- _Task_: Beginning with the first line, set down every line through the one containing "COL = S.collection", exactly as it appears, but not the pictures.
start Raw data
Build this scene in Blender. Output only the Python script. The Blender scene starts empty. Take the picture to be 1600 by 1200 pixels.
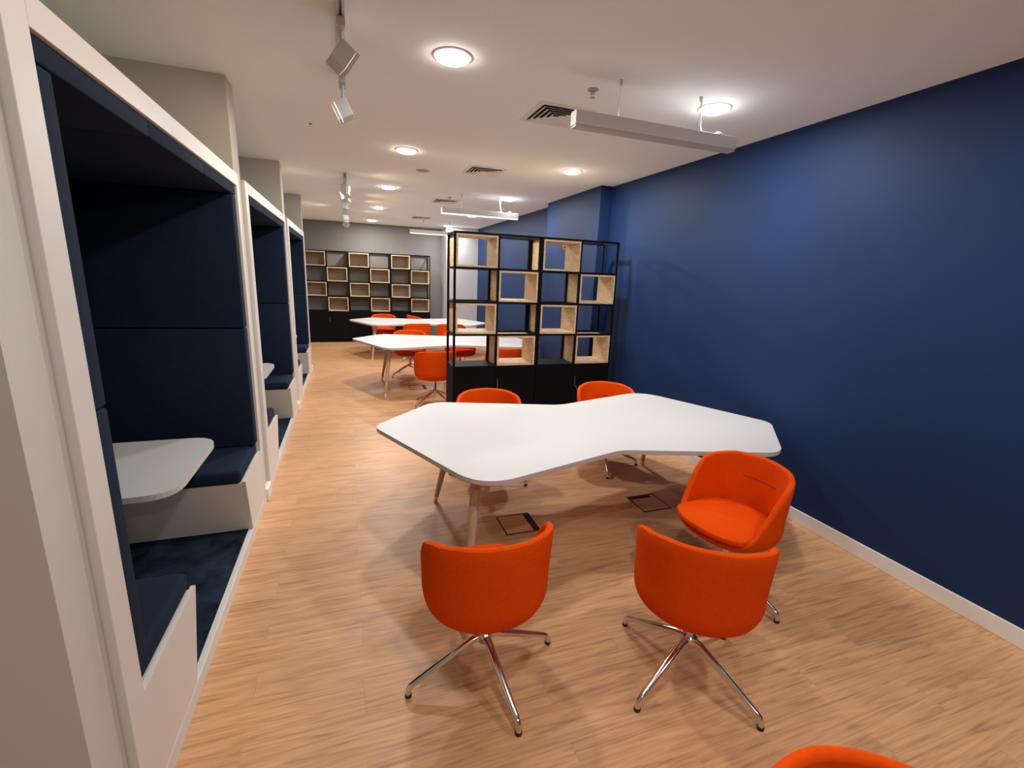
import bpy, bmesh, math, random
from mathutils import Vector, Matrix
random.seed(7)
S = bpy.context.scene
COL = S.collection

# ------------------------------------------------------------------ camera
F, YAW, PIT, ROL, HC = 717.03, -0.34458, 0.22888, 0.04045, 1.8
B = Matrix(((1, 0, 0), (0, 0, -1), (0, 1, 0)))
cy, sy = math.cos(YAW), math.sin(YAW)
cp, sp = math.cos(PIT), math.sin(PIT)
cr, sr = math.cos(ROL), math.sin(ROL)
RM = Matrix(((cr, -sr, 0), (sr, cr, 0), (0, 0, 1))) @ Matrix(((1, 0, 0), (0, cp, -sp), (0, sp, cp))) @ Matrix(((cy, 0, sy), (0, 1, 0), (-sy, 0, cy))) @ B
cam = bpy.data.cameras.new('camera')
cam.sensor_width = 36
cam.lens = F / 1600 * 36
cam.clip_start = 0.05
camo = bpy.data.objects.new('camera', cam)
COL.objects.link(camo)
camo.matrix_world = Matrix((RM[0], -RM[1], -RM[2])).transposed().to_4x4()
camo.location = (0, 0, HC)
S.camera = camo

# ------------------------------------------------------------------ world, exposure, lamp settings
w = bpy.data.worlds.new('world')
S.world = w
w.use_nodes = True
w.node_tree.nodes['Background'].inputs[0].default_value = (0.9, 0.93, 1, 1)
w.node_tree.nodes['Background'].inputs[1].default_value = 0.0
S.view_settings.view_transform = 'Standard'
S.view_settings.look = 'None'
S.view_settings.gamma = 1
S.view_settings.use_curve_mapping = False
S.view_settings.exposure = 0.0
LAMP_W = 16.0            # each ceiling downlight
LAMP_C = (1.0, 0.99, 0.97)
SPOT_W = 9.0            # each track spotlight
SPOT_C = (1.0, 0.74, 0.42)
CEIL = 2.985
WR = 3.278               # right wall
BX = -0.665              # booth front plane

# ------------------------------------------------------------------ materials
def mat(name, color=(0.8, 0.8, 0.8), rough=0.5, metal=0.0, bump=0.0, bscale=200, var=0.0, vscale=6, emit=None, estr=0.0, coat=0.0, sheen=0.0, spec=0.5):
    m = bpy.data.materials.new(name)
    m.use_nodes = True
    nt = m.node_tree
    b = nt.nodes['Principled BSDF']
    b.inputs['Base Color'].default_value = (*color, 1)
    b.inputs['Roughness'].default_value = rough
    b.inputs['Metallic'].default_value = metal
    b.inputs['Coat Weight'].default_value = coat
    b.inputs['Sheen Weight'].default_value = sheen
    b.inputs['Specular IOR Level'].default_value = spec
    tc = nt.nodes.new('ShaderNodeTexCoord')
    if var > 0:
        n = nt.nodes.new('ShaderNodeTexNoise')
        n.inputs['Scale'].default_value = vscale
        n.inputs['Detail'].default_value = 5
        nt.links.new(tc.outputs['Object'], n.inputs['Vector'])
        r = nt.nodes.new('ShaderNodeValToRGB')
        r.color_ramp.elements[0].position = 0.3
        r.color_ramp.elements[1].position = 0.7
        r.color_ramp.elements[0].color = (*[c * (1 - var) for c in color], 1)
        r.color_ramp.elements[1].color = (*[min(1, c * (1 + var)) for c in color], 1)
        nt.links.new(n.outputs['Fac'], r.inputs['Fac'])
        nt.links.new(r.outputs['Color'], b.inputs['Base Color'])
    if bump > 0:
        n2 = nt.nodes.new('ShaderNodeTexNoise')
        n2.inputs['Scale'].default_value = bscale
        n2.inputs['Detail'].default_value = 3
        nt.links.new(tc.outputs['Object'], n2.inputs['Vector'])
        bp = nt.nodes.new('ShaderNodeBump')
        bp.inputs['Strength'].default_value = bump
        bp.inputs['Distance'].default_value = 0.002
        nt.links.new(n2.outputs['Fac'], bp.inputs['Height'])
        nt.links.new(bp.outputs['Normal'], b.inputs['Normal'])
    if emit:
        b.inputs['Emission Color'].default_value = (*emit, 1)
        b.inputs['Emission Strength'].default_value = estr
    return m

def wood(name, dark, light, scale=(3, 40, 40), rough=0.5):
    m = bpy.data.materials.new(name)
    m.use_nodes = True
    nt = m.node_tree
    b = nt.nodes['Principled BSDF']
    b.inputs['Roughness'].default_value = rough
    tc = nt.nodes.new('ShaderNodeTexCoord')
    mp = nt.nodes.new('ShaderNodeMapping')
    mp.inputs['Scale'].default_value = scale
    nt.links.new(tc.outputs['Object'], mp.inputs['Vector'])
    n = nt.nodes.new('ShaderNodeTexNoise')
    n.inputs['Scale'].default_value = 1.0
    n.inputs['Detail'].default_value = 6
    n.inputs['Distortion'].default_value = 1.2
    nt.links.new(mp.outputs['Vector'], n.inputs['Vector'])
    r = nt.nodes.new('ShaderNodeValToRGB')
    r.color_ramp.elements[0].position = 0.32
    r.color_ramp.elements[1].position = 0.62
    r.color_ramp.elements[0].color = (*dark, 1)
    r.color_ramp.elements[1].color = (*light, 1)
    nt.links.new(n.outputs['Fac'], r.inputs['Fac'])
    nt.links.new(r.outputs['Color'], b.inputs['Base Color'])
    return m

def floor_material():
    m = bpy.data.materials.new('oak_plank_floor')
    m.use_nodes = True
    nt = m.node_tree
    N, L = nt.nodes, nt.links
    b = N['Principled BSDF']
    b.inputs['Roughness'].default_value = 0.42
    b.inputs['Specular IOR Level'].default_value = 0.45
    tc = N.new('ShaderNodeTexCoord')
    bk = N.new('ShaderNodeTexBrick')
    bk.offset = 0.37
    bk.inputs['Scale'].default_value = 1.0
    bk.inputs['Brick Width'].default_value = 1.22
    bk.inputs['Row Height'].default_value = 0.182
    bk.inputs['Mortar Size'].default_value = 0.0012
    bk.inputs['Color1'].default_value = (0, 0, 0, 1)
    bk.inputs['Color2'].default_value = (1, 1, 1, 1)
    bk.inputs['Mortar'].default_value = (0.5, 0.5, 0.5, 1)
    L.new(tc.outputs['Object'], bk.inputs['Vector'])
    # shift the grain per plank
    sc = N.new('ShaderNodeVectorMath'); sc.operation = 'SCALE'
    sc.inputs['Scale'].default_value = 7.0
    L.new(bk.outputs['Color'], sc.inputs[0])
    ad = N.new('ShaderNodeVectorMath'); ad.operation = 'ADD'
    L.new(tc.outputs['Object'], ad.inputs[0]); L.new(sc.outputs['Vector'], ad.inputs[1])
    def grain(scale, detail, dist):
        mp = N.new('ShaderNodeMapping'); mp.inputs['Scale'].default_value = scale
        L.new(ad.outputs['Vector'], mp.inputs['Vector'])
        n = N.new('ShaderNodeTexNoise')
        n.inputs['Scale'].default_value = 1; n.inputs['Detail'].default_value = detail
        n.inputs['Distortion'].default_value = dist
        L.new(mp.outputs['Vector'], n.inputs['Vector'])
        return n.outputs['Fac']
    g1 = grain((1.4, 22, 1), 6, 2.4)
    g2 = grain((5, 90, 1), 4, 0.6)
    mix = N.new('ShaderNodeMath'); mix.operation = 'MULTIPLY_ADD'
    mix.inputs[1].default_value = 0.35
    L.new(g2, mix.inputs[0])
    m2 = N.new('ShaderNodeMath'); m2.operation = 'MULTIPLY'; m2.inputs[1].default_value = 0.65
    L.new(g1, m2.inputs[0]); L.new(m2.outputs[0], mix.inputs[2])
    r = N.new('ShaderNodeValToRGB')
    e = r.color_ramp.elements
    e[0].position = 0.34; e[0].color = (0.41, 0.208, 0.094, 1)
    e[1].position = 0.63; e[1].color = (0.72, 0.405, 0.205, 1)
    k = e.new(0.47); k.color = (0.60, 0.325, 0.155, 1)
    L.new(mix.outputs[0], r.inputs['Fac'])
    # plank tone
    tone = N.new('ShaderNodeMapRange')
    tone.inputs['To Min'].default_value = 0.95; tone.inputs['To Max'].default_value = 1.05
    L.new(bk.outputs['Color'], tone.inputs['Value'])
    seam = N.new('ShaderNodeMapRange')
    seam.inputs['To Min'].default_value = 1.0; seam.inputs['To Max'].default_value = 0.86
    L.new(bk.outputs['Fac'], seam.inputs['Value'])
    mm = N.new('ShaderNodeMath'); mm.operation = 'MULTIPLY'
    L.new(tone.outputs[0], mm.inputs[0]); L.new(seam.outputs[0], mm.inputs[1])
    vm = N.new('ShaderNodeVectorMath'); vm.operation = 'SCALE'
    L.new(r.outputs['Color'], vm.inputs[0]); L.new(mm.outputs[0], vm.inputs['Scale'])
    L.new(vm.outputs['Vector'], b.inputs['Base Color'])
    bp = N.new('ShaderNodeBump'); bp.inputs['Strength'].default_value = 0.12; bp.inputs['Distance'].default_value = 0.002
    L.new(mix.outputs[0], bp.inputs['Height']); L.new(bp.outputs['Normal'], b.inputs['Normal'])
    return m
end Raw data
- _Task response_:
Build this scene in Blender. Output only the Python script. The Blender scene starts empty. Take the picture to be 1600 by 1200 pixels.
import bpy, bmesh, math, random
from mathutils import Vector, Matrix
random.seed(7)
S = bpy.context.scene
COL = S.collection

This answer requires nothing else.